Sometimes I think the issue here is churn. Security fixes aside, what is it that updated dependencies really give? Can't some of these projects just... stop?

chrisweekly 8 minutes ago | parent | next [-]

"Security fixes aside" is too dismissive. Transitive dependencies with real CVEs can feel like the tail wagging the dog, but ignore them at your peril.

zelphirkalt 3 hours ago | parent | prev | next [-]

The issue with that is, that the longer you wait to upgrade dependencies, the more pronounced the problems upgrading it will become generally speaking, because more incompatibilities accumulate. If those 5-6 year old projects were updated every now and then, then the pain to get them updated would be far less. As you point out, security is an aspect too, so you can leave the project inactive, but then you might hit that problem.

igsomething 3 hours ago | parent | prev | next [-]
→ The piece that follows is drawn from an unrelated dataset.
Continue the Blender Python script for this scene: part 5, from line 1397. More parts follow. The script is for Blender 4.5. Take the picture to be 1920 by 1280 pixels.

Dependency hell. Usually how it goes is you have to develop a new feature, you find a library or a newer version of the framework that solves the problem but it depends on a version of another library that is incompatible with the one in your project. You update the conflicting dependency and get 3 new conflicts, and when you fix those conflicts you get 5 new conflicts, and repeat.

vintagedave 3 hours ago | parent [-]

So churn causes more churn.

Also breaking APIs should be regarded very poorly. It isn’t. But it should be.

comboy 4 hours ago | parent | prev | next [-]

I agree, but let's say you are looking for a library to solve your problem - you see one repo updated 2 weeks ago and the other one updated 5 years ago - which one do you choose?

vintagedave 3 hours ago | parent | next [-]

Perhaps some kind of ‘this code is still alive’ flag is key. Even just updating the project. Watching issues. Anything showing ‘active but done’.

9rx 2 hours ago | parent | prev [-]

That depends. What problem do I have, exactly?

Do I need a library to sort an array? The 5 years ago option is going to be the more likely choice. A library updated 2 weeks ago is highly suspicious.

Do I need a library to provide timezone information? The 2 weeks ago option, unquestionably. The 5 years ago option will now be woefully out of date.

jmusall 4 hours ago | parent | prev | next [-]

I think you could only get around this by forcing your whole dependency chain to only add non-breaking security fixes (or backport them for all versions in existence). Otherwise small changes will propagate upwards and snowball into major updates.

ch4s3 4 hours ago | parent | prev [-]

Indeed that’s what a lot of Elixir and Erlang packages do, if it’s done then it’s done.